Saturday, October 10, 1998

By Ronna Abramson
Staff Reporter

Swayed by the pleas of bus riders and environmentalists, a key transportation committee Friday recommended giving $375 million to area transit districts during the next 20 years to replace and renovate buses and trains.

But in its unanimous recommendation to the Metropolitan Transportation Commission, the Work Program Committee didn't indicate which road and highway projects the money should be diverted from to pay for the work.

Instead, the committee -- whose members are primarily county supervisors and mayors from around the Bay Area -- directed staff to come up with a list of potential improvement projects and some guidelines by which to better judge their value.

The full commission will consider the committee's recommendation Oct. 28 when voting on the Regional Transportation Plan, which outlines how the Bay Area is to spend $88 million in transportation funds during the next 20 years.

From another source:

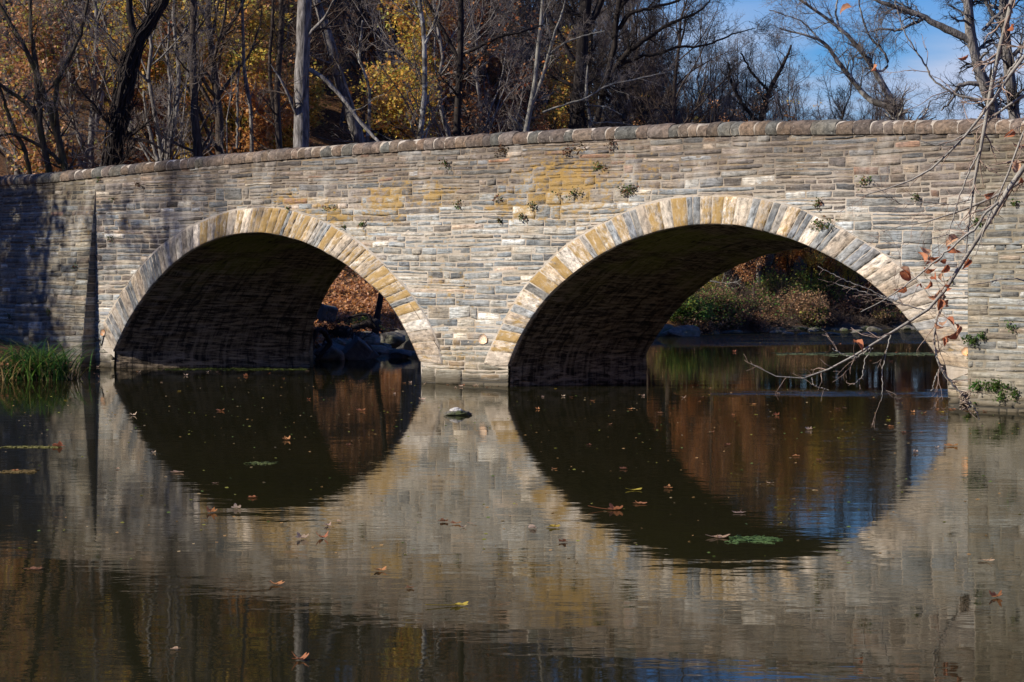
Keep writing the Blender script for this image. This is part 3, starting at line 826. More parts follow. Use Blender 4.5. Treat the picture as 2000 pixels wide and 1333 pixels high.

If the plan is approved, staff will return to the commission in May with a proposal specifying where the additional money for transit work is to come from.

"This is a massive victory for the coalition and other people who rely on transit," said Stuart Cohen, who brought elected officials and environmentalists together to form the Bay Area Transportation Choices Coalition, which has been lobbying the commission for more transit money.

"In some ways they (the committee members) gave us more than we asked for," noted Cohen, who was "shocked" by thecommittee's decision.

The coalition had proposed moving $135.5 million from six road and highway expansion projects -- including the proposed Foothill Freeway in Hayward and Route 84 extension on the Peninsula -- to AC Transit, Golden Gate Transit and Caltrain.

But committee members also decided Friday to look for money to cover the remaining $240 million that other transit agencies such as BART and San Francisco Municipal Railway are expected to need during the next 10 years.

They declined, however, to unilaterally take money away from local highway projects suggested by the coalition.

Their recommendation came after hearing from nearly 50 people, most speaking for total transit funding.

The only ones who supported a Regional Transportation Plan that falls $375 million short of what transit districts need were county transportation planners, the California Trucking Association and the California Alliance for Jobs.

"It's already difficult and unsafe to take the bus," Malkia Cyril, who is currently homeless in Oakland, told the committee.